Por años, las mujeres de Cerinza han surtido a Colombia, especialmente a la región cundiboyacense, de canastos en esparto: de esas típicas cazuelas de franjas rojas y verdes en los bordes, usadas para sostener los recipientes de barro en los que tomamos la sopa, o directamente para servir las empanadas y todo lo que se come en un piqueteadero. Lo mismo con los individuales, que se han vuelto un elemento obligado en las mesas de comidas típicas. Ellas se llenan de orgullo cuando ven sus tejidos en la televisión, en algún comercial o novela, sabiendo, además, que no hay dos iguales. Pueden estar hechas por la misma artesana, una después de otra, pero cada cazuela es única.

Dieciséis de ellas se agruparon hace más de veinte años y sus vidas son un bello ejemplo de lo que es haber crecido en las veredas de Cerinza y dedicarse al oficio de la cestería en esparto. Fueron criadas por madres que tejían sus propios coladores para colar el cuchuco y canastos para recoger las arvejas, habas y maíz, y para cargar la panela, sal, manteca y arroz del mercado a la casa los domingos. Dios les dio la inteligencia para ingeniarse sus formas. Y así, mientras las madres les enseñaban a las hijas a prender la leña de los fogones, cuidar el ganado, cocinar y barrer, les enseñaban también a tejer. Recuerdan acercarse, abrazar a la madre y ahí ir mirando cómo lo hacían. Aprender mirando hasta que, a la edad de diez años, les dijeran cómo repartir las pajitas de esparto para darle la forma a cada canasto, cuánto agregarle y cuánto quitarle. Y en este grupo de mujeres que se conocen de toda la vida, naturalmente, el conocimiento circulaba también horizontalmente, entre sus madres, que aprendían las unas de las otras y luego heredaban esos saberes a las hijas.
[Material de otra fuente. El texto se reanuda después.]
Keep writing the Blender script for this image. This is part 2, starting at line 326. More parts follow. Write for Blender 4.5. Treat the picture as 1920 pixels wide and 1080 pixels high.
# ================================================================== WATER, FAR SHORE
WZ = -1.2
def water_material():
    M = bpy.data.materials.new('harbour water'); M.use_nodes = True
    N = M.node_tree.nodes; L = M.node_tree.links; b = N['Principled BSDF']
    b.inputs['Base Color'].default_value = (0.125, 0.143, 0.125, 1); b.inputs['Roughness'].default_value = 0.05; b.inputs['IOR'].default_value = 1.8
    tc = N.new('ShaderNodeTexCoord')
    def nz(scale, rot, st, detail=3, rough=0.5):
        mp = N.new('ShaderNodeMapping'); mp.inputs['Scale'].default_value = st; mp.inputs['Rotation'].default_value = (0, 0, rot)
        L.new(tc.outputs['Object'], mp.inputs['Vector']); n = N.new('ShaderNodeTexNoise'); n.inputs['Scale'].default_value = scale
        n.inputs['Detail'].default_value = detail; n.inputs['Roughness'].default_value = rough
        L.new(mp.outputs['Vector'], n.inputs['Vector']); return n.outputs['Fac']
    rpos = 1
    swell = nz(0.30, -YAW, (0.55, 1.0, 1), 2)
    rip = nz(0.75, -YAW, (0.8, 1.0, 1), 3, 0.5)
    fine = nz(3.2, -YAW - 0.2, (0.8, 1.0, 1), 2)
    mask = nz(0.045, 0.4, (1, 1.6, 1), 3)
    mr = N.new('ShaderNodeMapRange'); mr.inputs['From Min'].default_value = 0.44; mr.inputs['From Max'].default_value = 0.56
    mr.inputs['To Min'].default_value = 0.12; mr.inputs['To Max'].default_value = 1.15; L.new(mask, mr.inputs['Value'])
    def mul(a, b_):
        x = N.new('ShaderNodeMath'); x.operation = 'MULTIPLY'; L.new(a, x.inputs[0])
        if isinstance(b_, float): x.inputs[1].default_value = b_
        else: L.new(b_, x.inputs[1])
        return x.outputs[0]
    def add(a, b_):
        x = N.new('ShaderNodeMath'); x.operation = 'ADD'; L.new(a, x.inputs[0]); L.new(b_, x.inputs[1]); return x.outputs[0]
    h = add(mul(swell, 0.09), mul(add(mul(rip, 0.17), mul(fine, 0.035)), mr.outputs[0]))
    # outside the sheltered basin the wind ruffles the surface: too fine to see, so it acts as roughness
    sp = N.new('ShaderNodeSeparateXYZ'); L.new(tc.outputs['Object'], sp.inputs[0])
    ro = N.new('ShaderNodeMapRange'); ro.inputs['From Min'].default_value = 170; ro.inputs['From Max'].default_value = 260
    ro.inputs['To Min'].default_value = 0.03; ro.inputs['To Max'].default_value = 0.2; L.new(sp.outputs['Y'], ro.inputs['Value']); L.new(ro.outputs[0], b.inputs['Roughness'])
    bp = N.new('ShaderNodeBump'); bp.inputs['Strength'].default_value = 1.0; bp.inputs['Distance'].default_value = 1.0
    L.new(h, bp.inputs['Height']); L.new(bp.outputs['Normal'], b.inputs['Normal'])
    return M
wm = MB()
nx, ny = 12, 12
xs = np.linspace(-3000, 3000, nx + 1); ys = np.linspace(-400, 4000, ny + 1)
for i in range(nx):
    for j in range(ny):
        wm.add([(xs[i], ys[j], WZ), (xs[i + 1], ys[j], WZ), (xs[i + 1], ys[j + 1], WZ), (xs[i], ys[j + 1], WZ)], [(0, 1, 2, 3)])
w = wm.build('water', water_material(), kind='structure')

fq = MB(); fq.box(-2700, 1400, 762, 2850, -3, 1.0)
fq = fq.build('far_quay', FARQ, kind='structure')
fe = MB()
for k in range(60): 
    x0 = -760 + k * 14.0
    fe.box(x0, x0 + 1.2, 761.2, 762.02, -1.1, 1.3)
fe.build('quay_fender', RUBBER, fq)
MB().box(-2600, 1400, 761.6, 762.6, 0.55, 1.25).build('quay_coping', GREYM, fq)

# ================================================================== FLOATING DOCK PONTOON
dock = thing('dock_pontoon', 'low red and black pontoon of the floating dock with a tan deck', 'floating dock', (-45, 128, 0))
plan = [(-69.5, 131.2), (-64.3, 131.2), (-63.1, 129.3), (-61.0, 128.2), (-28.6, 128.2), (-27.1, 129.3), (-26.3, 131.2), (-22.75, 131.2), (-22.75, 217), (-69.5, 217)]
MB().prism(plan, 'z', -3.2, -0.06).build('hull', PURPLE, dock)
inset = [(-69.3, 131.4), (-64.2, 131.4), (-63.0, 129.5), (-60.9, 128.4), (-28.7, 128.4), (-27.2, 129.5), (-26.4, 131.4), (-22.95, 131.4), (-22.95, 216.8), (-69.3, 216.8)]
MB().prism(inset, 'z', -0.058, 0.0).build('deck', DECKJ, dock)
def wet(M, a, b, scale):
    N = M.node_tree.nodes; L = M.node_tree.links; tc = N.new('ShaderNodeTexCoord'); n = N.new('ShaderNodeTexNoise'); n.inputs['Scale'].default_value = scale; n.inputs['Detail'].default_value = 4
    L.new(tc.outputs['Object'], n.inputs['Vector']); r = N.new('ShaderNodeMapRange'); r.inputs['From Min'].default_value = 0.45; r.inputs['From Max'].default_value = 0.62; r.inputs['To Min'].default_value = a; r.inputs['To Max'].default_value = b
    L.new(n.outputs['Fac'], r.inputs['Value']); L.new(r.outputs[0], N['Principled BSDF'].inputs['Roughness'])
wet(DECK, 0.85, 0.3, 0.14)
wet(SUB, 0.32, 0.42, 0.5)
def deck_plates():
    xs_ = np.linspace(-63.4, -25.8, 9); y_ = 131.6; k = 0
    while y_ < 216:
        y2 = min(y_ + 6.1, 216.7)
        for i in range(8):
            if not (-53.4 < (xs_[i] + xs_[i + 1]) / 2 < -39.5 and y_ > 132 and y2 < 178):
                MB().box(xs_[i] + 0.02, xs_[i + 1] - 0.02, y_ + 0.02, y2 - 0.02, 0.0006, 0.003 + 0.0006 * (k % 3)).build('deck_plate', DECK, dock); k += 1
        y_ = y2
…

Si antes se reunían en el río Minas, cuando sus aguas todavía estaban limpias, para bañarse y después jugar a la pelota en el potrero de algún vecino, o para saltar la cuerda, ahora estas mismas amigas se reúnen alrededor de sus canastos. Muchas de ellas se asemejan a Penélope, tejiendo mientras sus maridos vuelven de sus travesías trabajando por todo el país en construcción, levantando puentes y carreteras. Así, sus días en el campo son largos. Empiezan a las cinco o seis de la mañana con el cuidados de las vacas, gallinas y marranos, y con la traída de la leña que encienden para preparar el caldo del desayuno, y después el almuerzo, con las papas y el maíz que ellas mismas cosechan. Todas esas labores las intercalan con la hechura de alguna pieza, que se llevarían para terminarla mientras caminan por las veredas si no fuera porque con el aire se les seca entre las manos y pierde la flexibilidad necesaria para darle forma. Así, tejen después del almuerzo, antes de volver a prender la leña para hacer la cena, mientras escuchan las carrangas que pasan en la emisora del pueblo, ven televisión, o ponen el celular en altavoz para hablar y tejer al tiempo. Tienen la habilidad de entrecruzar fibras de esparto sin mirar, y cómo no, si llevan toda una vida dedicadas a ello. Y los domingos, bajan todas al pueblo para ir a misa y comprar lo que les falte, que cargarán en uno de sus propios canastos.

A veces les duele la espalda, la cintura o las rodillas, por pasar largos ratos sentadas, sumergidas en su quehacer artesanal. Y siempre llega el momento de reencontrarse, con sus maridos después de sus viajes, y con sus amigas en el local de la asociación, donde reúnen y exhiben todo lo hecho. Pero pase lo que pase, están siempre acompañadas por su oficio, y atadas amorosamente las unas a las otras con las fibras brillantes y resistentes del esparto.